Short task:
Exactly the lines from the one that contains "The Blender Python" to the one that contains "screw('post_screw', (2.13, Y2", both lines included, should be copied, and no others.
== Task material ==
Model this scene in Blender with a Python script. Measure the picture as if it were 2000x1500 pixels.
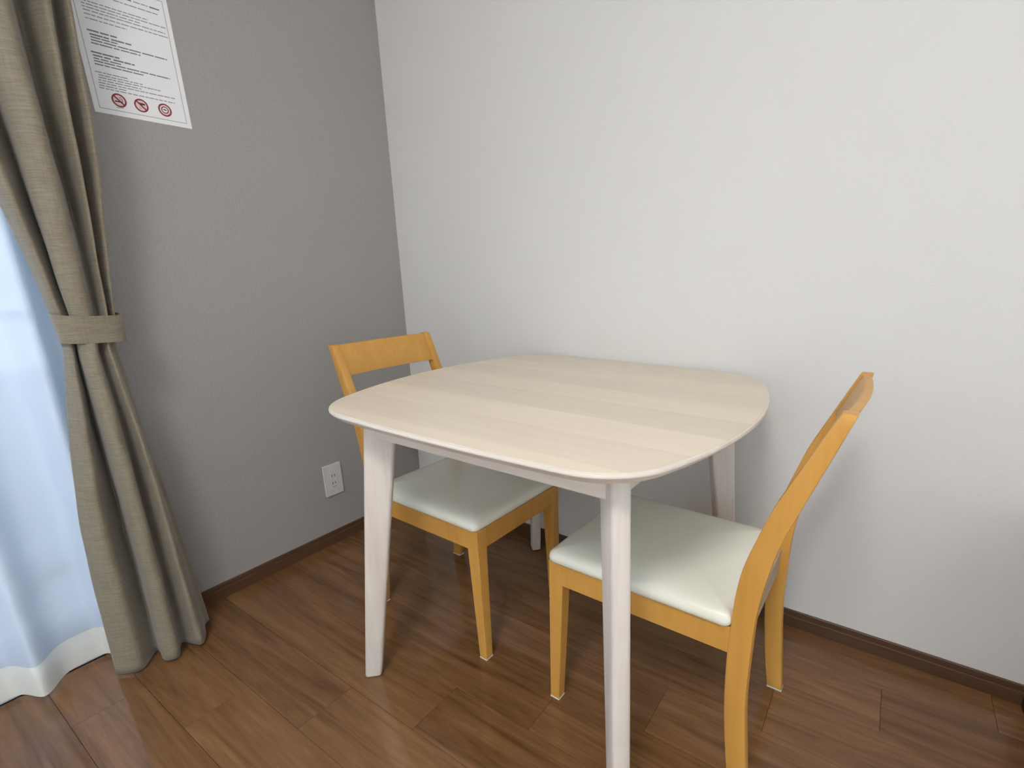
import bpy, bmesh, math, random
from mathutils import Vector, Matrix

# ------------------------------------------------------------------ clean
for o in list(bpy.data.objects):
    bpy.data.objects.remove(o, do_unlink=True)
scene = bpy.context.scene
C = scene.collection
random.seed(7)
PI = math.pi

# ------------------------------------------------------------------ camera
F_PX, CX, CY = 980.016, 1089.997, 816.893
YAW, PITCH, ROLL = -0.5840, 0.2932, -0.0104
CAM = Vector((1.6561, -1.3874, 1.0007))
fwd = Vector((math.sin(YAW) * math.cos(PITCH), math.cos(YAW) * math.cos(PITCH), -math.sin(PITCH)))
right = Vector((math.cos(YAW), -math.sin(YAW), 0))
up = right.cross(fwd)
r2 = right * math.cos(ROLL) + up * math.sin(ROLL)
u2 = -right * math.sin(ROLL) + up * math.cos(ROLL)
cd = bpy.data.cameras.new('camera')
cam = bpy.data.objects.new('camera', cd)
C.objects.link(cam)
m3 = Matrix((r2, u2, -fwd)).transposed()
cam.matrix_world = Matrix.Translation(CAM) @ m3.to_4x4()
cd.sensor_fit = 'HORIZONTAL'
cd.sensor_width = 36.0
cd.lens = F_PX / 2000 * 36.0
cd.shift_x = -(CX - 1000) / 2000
cd.shift_y = (CY - 750) / 2000
cd.clip_start = 0.02
scene.camera = cam

# ------------------------------------------------------------------ world, light, exposure
WORLD_STRENGTH = 30.0
LAMP_STRENGTH = 39.0
w = bpy.data.worlds.new('sky')
scene.world = w
w.use_nodes = True
nt = w.node_tree
bg = nt.nodes['Background']
bg.inputs['Color'].default_value = (0.79, 0.895, 1.0, 1)     # even overcast sky
bg.inputs['Strength'].default_value = WORLD_STRENGTH
scene.view_settings.view_transform = 'Standard'
scene.view_settings.look = 'None'
scene.view_settings.exposure = 0.0
scene.view_settings.gamma = 1.0
scene.view_settings.use_curve_mapping = False

ROOM_X, ROOM_Y, ROOM_Z = 3.3, -3.9, 2.4
WY0, WY1, WZ0, WZ1 = -3.60, -0.975, 0.0, 2.02               # window opening in the grey wall

pl = bpy.data.lights.new('window_portal', 'AREA')           # samples the sky through the real opening
pl.shape = 'RECTANGLE'
pl.size = WZ1 - WZ0
pl.size_y = WY1 - WY0
pl.cycles.is_portal = True
po = bpy.data.objects.new('window_portal', pl)
C.objects.link(po)
po.location = (-0.16, (WY0 + WY1) / 2, (WZ0 + WZ1) / 2)
po.rotation_euler = (0, -PI / 2, 0)

# ------------------------------------------------------------------ helpers
def obj(name, me, mat=None, parent=None, smooth=False, loc=None):
    o = bpy.data.objects.new(name, me)
    C.objects.link(o)
    if mat is not None and len(me.materials) == 0:
        me.materials.append(mat)
    if parent is not None:
        o.parent = parent
    if smooth:
        for p in me.polygons:
            p.use_smooth = True
    if loc is not None:
        o.location = loc
    return o

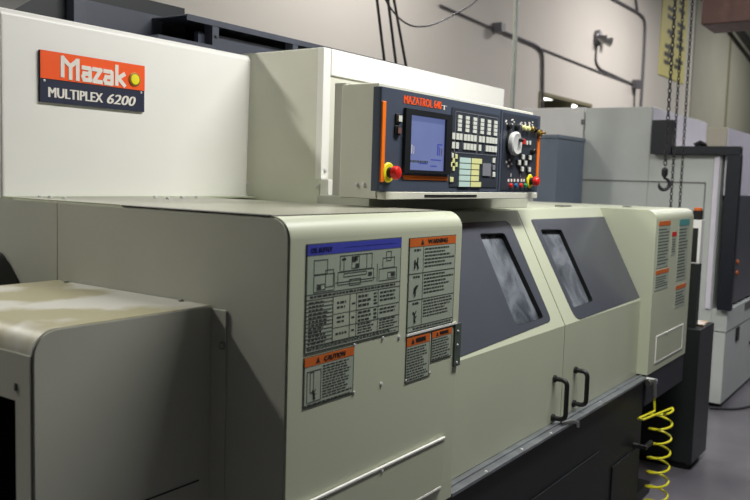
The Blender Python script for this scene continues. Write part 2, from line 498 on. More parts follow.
# bow handles
for d, hx, z0, z1 in ((doors[0], 2.658, 0.728, 0.868), (doors[1], 2.852, 0.738, 0.864)):
    pts = curve([(hx, 1.090, z0), (hx, 1.040, z0), (hx, 1.040, z1), (hx, 1.090, z1)], 0.025, 6)
    h = obj('bow_handle', T(pts, 0.0085, 12), 'blackrub', d)
    for z in (z0, z1):
        obj('handle_foot', L((hx, 1.0895, z), (0, -1, 0), [(0, .013), (.008, .013), (.011, .010)], 14), 'blackrub', d)

# ---- dark air fitting at the tail post
obj('air_fitting', T([(3.60, 1.045, 0.70), (3.60, 1.01, 0.70), (3.60, 1.005, 0.62)], 0.010, 8), 'steel', R0)
obj('air_valve', T([(3.575, 1.03, 0.685), (3.64, 1.015, 0.685)], 0.013, 10), 'steel', R0)

# ---- rear housing with name plate
HY = 2.048
obj('rear_housing', B(XL + .002, 2.118, HY, 2.75, ZT, 1.965, fil={('x', '-y', '+z'): 0.022, ('z', '+x', '-y'): 0.03, ('y', '+x', '+z'): 0.03, ('z', '-x', '-y'): 0.008, ('y', '-x', '+z'): 0.012}, seg=8), 'housing', R0)
# ---- forward housing (carries the console)
X2, Y2 = 2.112, 1.722
obj('centre_housing', B(X2, 3.43, Y2, 2.75, 1.450, 1.972), 'cream_light', R0, bevel=0.003)
obj('housing_post', B(X2 - .001, 2.150, Y2 - 0.006, Y2 + .02, 1.54, 1.972), 'housing', R0, bevel=0.002)
obj('housing_fascia', B(2.153, 3.43, Y2 - 0.006, Y2 + .01, 1.885, 1.972), 'housing', R0, bevel=0.002)
obj('foot_bracket', B(2.106, 2.146, 1.680, Y2 - .007, 1.469, 1.539), 'housing', R0, bevel=0.003)
for (u, v) in ((247, 184), (246, 196), (317, 187)):
    p = at(u, v, 0, X2); screw('housing_screw', (X2, max(p.y, 1.73), p.z), (-1, 0, 0), 0.006, R0)
screw('post_screw', (2.13, Y2 - .006, 1.57), (0, -1, 0), 0.006, R0)

# ---- cable tray and dark way-cover structure on top of the rear housing
tz = 2.075
tr = bmesh.new()
box(tr, 1.885, 3.2, 2.12, 2.60, tz - .004, tz)              # top sheet
box(tr, 1.885, 3.2, 2.12, 2.124, tz - .02, tz - .004)
obj('tray_lid', tr, 'tray', R0)
tr = bmesh.new(); box(tr, 1.97, 3.2, 2.16, 2.18, 1.962, 2.035); box(tr, 1.93, 3.2, 2.16, 2.6, 1.962, 1.972)
obj('cable_tray', tr, 'tray', R0)
obj('tray_shelf', B(1.74, 2.02, 2.09, 2.34, 1.966, 1.982), 'tray', R0)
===
Reply to the exercise:
The Blender Python script for this scene continues. Write part 2, from line 498 on. More parts follow.
# bow handles
for d, hx, z0, z1 in ((doors[0], 2.658, 0.728, 0.868), (doors[1], 2.852, 0.738, 0.864)):
    pts = curve([(hx, 1.090, z0), (hx, 1.040, z0), (hx, 1.040, z1), (hx, 1.090, z1)], 0.025, 6)
    h = obj('bow_handle', T(pts, 0.0085, 12), 'blackrub', d)
    for z in (z0, z1):
        obj('handle_foot', L((hx, 1.0895, z), (0, -1, 0), [(0, .013), (.008, .013), (.011, .010)], 14), 'blackrub', d)

# ---- dark air fitting at the tail post
obj('air_fitting', T([(3.60, 1.045, 0.70), (3.60, 1.01, 0.70), (3.60, 1.005, 0.62)], 0.010, 8), 'steel', R0)
obj('air_valve', T([(3.575, 1.03, 0.685), (3.64, 1.015, 0.685)], 0.013, 10), 'steel', R0)

# ---- rear housing with name plate
HY = 2.048
obj('rear_housing', B(XL + .002, 2.118, HY, 2.75, ZT, 1.965, fil={('x', '-y', '+z'): 0.022, ('z', '+x', '-y'): 0.03, ('y', '+x', '+z'): 0.03, ('z', '-x', '-y'): 0.008, ('y', '-x', '+z'): 0.012}, seg=8), 'housing', R0)
# ---- forward housing (carries the console)
X2, Y2 = 2.112, 1.722
obj('centre_housing', B(X2, 3.43, Y2, 2.75, 1.450, 1.972), 'cream_light', R0, bevel=0.003)
obj('housing_post', B(X2 - .001, 2.150, Y2 - 0.006, Y2 + .02, 1.54, 1.972), 'housing', R0, bevel=0.002)
obj('housing_fascia', B(2.153, 3.43, Y2 - 0.006, Y2 + .01, 1.885, 1.972), 'housing', R0, bevel=0.002)
obj('foot_bracket', B(2.106, 2.146, 1.680, Y2 - .007, 1.469, 1.539), 'housing', R0, bevel=0.003)
for (u, v) in ((247, 184), (246, 196), (317, 187)):
    p = at(u, v, 0, X2); screw('housing_screw', (X2, max(p.y, 1.73), p.z), (-1, 0, 0), 0.006, R0)
screw('post_screw', (2.13, Y2 - .006, 1.57), (0, -1, 0), 0.006, R0)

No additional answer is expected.